Article paru dans le mensuel Capital en février 1998
Autour de cette petite ville universitaire de la Silicon Valley a poussé la plus impressionnante « grappe » d’entreprises high-tech du monde. C’est ici qu’ont été inventés le microprocesseur, le Macintosh et les applications d’Internet.
Des immeubles en bois, des joggeurs qui trottinent au milieu des séquoias. Dans ce cadre bucolique, à Menlo Park, à 30 kilomètres au sud de San Francisco, travaillent plus de 200 «VC» (prononcez «vici», pour «venture-capitalists»). Cet après-midi, trois jeunes gens sont venus demander à Pierre Lamond, un Français installé en Californie depuis quarante ans, 2 millions de dollars pour créer leur entreprise de logiciels. Pendant deux heures ils lui présentent, sur un micro-ordinateur portable, une maquette de leur produit et leurs prévisions de vente. Verdict du «VC» : «Leur projet tient la route, j’investis.»
Des étudiants ou des managers avec une idée folle, un venture-capitalist qui dit «banco» : Apple, Hewlett-Packard, Intel, Netscape, Yahoo !, toutes les entreprises de la Silicon Valley ont démarré de cette façon. Cette région, située entre San Francisco et San Jose, offre la plus forte concentration au monde de firmes high-tech. Philips, Thomson et France Télécom y ont installé leurs antennes de veille technologique. Au total, on y recense 7 000 sociétés spécialisées dans les micro-ordinateurs, les microprocesseurs, le multimédia. Bref, tout ce qui utilise les semi-conducteurs, des composants électroniques à base de silicium («silicon» en anglais, d’où le surnom de la vallée).

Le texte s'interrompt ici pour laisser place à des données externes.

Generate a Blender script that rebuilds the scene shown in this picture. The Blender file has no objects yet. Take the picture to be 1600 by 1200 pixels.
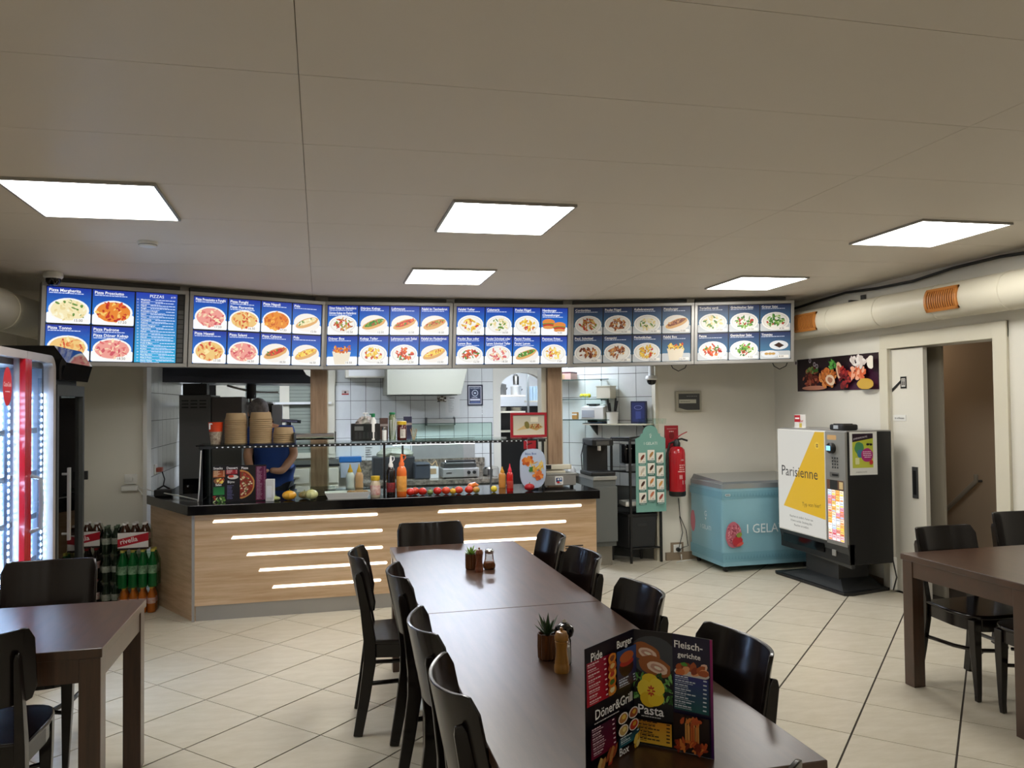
import bpy, bmesh, math, random
from mathutils import Vector, Matrix
R = math.radians
C = bpy.context.scene.collection
scene = bpy.context.scene
rnd = random.Random(7)

# ------------------------------------------------------------------ camera, world, lamps, exposure
F_PX, PITCH, YAW, ROLL, EYE = 1209.0, R(1.456), R(13.95), R(-0.59), 1.64
_f = Vector((math.sin(YAW)*math.cos(PITCH), math.cos(YAW)*math.cos(PITCH), math.sin(PITCH)))
_r0 = Vector((math.cos(YAW), -math.sin(YAW), 0)); _u0 = _r0.cross(_f)
_r = _r0*math.cos(ROLL) + _u0*math.sin(ROLL); _u = -_r0*math.sin(ROLL) + _u0*math.cos(ROLL)
cam_d = bpy.data.cameras.new('camera'); cam = bpy.data.objects.new('camera', cam_d); C.objects.link(cam)
cam_d.sensor_fit = 'HORIZONTAL'; cam_d.sensor_width = 36; cam_d.lens = F_PX/1600*36; cam_d.clip_start = .05
cam.matrix_world = Matrix(((_r.x,_u.x,-_f.x,0),(_r.y,_u.y,-_f.y,0),(_r.z,_u.z,-_f.z,EYE),(0,0,0,1)))
scene.camera = cam
world = bpy.data.worlds.new('world'); scene.world = world; world.use_nodes = True
world.node_tree.nodes['Background'].inputs[0].default_value = (.5,.5,.5,1)
world.node_tree.nodes['Background'].inputs[1].default_value = .02
scene.view_settings.view_transform = 'Standard'; scene.view_settings.look = 'None'
scene.view_settings.gamma = 1; scene.view_settings.use_curve_mapping = False
scene.view_settings.exposure = 0.0
PANEL_W, KITCHEN_W, BOARD_W, STRIP_W = 20.0, 120.0, 1.05, 4.0

def lin(c): return c/12.92 if c <= .04045 else ((c+.055)/1.055)**2.4
def col(h):
    if isinstance(h, str): h = h.lstrip('#'); h = tuple(int(h[i:i+2],16)/255 for i in (0,2,4))
    return tuple(lin(x) for x in h[:3]) + (1,)
def ray(px, py): return _f + _r*((px-800)/F_PX) - _u*((py-600)/F_PX)
O = Vector((0,0,EYE))
def ay(px, py, Y): d = ray(px,py); return O + d*(Y/d.y)
def ax(px, py, X): d = ray(px,py); return O + d*(X/d.x)
def az(px, py, Z): d = ray(px,py); return O + d*((Z-EYE)/d.z)
def ceil_z(x, y): return 2.70 + .012*x - .015*y

# ------------------------------------------------------------------ materials
MATS = {}
def mat(name, c, rough=.5, metal=0, coat=0, bump=0, bscale=60, var=0, vscale=4, stretch=None, spec=.5, trans=0, c2=None):
    if name in MATS: return MATS[name]
    m = bpy.data.materials.new(name); m.use_nodes = True; nt = m.node_tree; b = nt.nodes['Principled BSDF']
    b.inputs['Base Color'].default_value = col(c); b.inputs['Roughness'].default_value = rough
    b.inputs['Metallic'].default_value = metal; b.inputs['Coat Weight'].default_value = coat
    b.inputs['Coat Roughness'].default_value = .08
    b.inputs['Specular IOR Level'].default_value = spec; b.inputs['Transmission Weight'].default_value = trans
    if bump or var:
        tc = nt.nodes.new('ShaderNodeTexCoord'); mp = nt.nodes.new('ShaderNodeMapping')
        nt.links.new(tc.outputs['Object'], mp.inputs[0])
        if stretch: mp.inputs['Scale'].default_value = stretch
        if var:
            n = nt.nodes.new('ShaderNodeTexNoise'); n.inputs['Scale'].default_value = vscale; n.inputs['Detail'].default_value = 6
            n.inputs['Roughness'].default_value = .65
            nt.links.new(mp.outputs[0], n.inputs['Vector'])
            r = nt.nodes.new('ShaderNodeValToRGB'); nt.links.new(n.outputs[0], r.inputs[0])
            base = col(c); d = col(c2) if c2 else tuple(x*(1-var) for x in base[:3])+(1,)
            r.color_ramp.elements[0].position = .32; r.color_ramp.elements[1].position = .68
            r.color_ramp.elements[0].color = d; r.color_ramp.elements[1].color = base
            nt.links.new(r.outputs[0], b.inputs['Base Color'])
        if bump:
            n2 = nt.nodes.new('ShaderNodeTexNoise'); n2.inputs['Scale'].default_value = bscale; n2.inputs['Detail'].default_value = 4
            nt.links.new(mp.outputs[0], n2.inputs['Vector'])
            bp = nt.nodes.new('ShaderNodeBump'); bp.inputs['Strength'].default_value = bump; bp.inputs['Distance'].default_value = .002
            nt.links.new(n2.outputs[0], bp.inputs['Height']); nt.links.new(bp.outputs[0], b.inputs['Normal'])
    MATS[name] = m; return m
def emit(name, c, s, sample=True):
    if name in MATS: return MATS[name]
    m = bpy.data.materials.new(name); m.use_nodes = True; nt = m.node_tree; nt.nodes.clear()
    e = nt.nodes.new('ShaderNodeEmission'); o = nt.nodes.new('ShaderNodeOutputMaterial')
    e.inputs[0].default_value = col(c); e.inputs[1].default_value = s; nt.links.new(e.outputs[0], o.inputs[0])
    if not sample: m.cycles.emission_sampling = 'NONE'
    MATS[name] = m; return m
def printed(name, glow=0, rough=.35):
    if name in MATS: return MATS[name]
    m = bpy.data.materials.new(name); m.use_nodes = True; nt = m.node_tree; b = nt.nodes['Principled BSDF']
    a = nt.nodes.new('ShaderNodeVertexColor'); a.layer_name = 'Col'
    b.inputs['Roughness'].default_value = rough
    if not glow: nt.links.new(a.outputs[0], b.inputs['Base Color'])
    else: b.inputs['Base Color'].default_value = (.03,.03,.03,1)
    if glow:
        nt.links.new(a.outputs[0], b.inputs['Emission Color']); b.inputs['Emission Strength'].default_value = glow
        m.cycles.emission_sampling = 'NONE'
    MATS[name] = m; return m
def thin_glass(name, tint='#eef6f2', gloss=.1, rough=.02):
    if name in MATS: return MATS[name]
    m = bpy.data.materials.new(name); m.use_nodes = True; nt = m.node_tree; nt.nodes.clear()
    o = nt.nodes.new('ShaderNodeOutputMaterial'); mx = nt.nodes.new('ShaderNodeMixShader')
    t = nt.nodes.new('ShaderNodeBsdfTransparent'); g = nt.nodes.new('ShaderNodeBsdfGlossy')
    lw = nt.nodes.new('ShaderNodeLayerWeight'); lw.inputs[0].default_value = gloss
    t.inputs[0].default_value = col(tint); g.inputs['Roughness'].default_value = rough
    nt.links.new(lw.outputs['Fresnel'], mx.inputs[0]); nt.links.new(t.outputs[0], mx.inputs[1]); nt.links.new(g.outputs[0], mx.inputs[2])
    nt.links.new(mx.outputs[0], o.inputs[0]); MATS[name] = m; return m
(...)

L’histoire commence en 1939 à Palo Alto, à mi-chemin de San Francisco et de San Jose, lorsqu’un professeur de l’université Stanford encourage deux de ses étudiants, William Hewlett et David Packard, à monter leur boîte. Leur premier client ? Les Studios Disney. Suivant leur exemple, de plus en plus d’ingénieurs se mettent à leur compte. En 1957, huit d’entre eux inventent le circuit intégré, une pastille de silicium qui supporte des dio-des et des transistors. Aussitôt, les entreprises d’électronique se multiplient autour de Palo Alto et vont recruter leurs cadres jusqu’en Europe. Séduits par la beauté de la région et l’hédonisme ambiant, ils affluent par milliers.

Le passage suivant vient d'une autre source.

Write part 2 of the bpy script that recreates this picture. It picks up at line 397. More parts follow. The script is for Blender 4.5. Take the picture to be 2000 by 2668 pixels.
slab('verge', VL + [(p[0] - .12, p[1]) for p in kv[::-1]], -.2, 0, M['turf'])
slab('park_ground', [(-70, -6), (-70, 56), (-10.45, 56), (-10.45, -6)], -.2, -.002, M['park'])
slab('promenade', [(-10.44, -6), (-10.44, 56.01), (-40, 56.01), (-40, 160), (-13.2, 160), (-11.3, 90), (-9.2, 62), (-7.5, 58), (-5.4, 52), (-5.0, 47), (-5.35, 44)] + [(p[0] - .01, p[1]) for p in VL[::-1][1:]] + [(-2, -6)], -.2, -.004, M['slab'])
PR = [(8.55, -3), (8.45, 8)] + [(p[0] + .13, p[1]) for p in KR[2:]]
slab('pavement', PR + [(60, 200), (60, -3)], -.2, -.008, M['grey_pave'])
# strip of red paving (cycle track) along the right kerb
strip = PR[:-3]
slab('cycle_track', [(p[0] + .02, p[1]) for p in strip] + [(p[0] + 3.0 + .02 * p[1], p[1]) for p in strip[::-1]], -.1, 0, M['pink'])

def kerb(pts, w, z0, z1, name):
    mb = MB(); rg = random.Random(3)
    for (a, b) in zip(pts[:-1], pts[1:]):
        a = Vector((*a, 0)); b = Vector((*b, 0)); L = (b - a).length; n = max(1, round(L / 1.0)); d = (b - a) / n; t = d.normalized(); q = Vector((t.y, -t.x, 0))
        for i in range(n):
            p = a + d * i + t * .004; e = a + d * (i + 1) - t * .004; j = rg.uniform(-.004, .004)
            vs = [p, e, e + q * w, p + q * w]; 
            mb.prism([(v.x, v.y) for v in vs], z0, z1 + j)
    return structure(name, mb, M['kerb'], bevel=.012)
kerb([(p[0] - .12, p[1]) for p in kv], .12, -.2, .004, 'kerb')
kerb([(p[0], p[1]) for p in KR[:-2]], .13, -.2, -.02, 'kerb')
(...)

Nouveau bond en avant en 1971, avec la mise au point, par Intel, du microprocesseur, un circuit intégré capable de se livrer à quelques calculs. Mais il faut attendre 1976 pour que Steve Wozniak, venu de Hewlett-Packard, et son compère Steve Jobs exploitent cette découverte en lançant les ordinateurs Apple. En quelques mois, toute la vallée va se restructurer autour de la micro-informatique.
Aujourd’hui, la région a de nouveau la fièvre. En révolutionnant l’informatique, Internet a multiplié les opportunités commerciales. Annuaires électroniques, logiciels de dialogue, langages de programmation Dès que quelqu’un, qu’il soit russe, français, américain ou belge, a une idée, il fonce ici monter son affaire. Rien de plus facile. L’argent ? 300 firmes de capital-risque investissent chaque année 1 à 3 milliards de dollars dans des «start-up» (jeunes sociétés). Les statuts ? Les cabinets d’avocats spécialisés, comme Wilson Sonsini, les rédigent en quelques heures. Les locaux ? Des immeubles de bureaux se construisent un peu partout. Les salariés ? Plus compliqué : par manque de main-d’œvre, 20 000 postes ne sont pas pourvus actuellement et les entreprises doivent aller recruter des développeurs au Brésil ou en Inde. «Pour les attirer, il faut leur verser jusqu’à 360 000 francs de salaire annuel, assortis d’un gros paquet de stock-options», témoigne Marc Andreessen, fondateur de Netscape.
Mais si la start-up se transforme en succès, elle est introduite en Bourse et tout le monde fait alors fortune, des fondateurs aux employés en passant par les venture-capitalists. Chaque jour, grâce à ce système, 62 nouveaux habitants de la Silicon Valley deviennent millionnaires en dollars. «Vous êtes sûr de vouloir retourner à Paris ?, demande Pierre Lamond à ses visiteurs français. Vous savez, ici, on s’amuse vraiment bien.»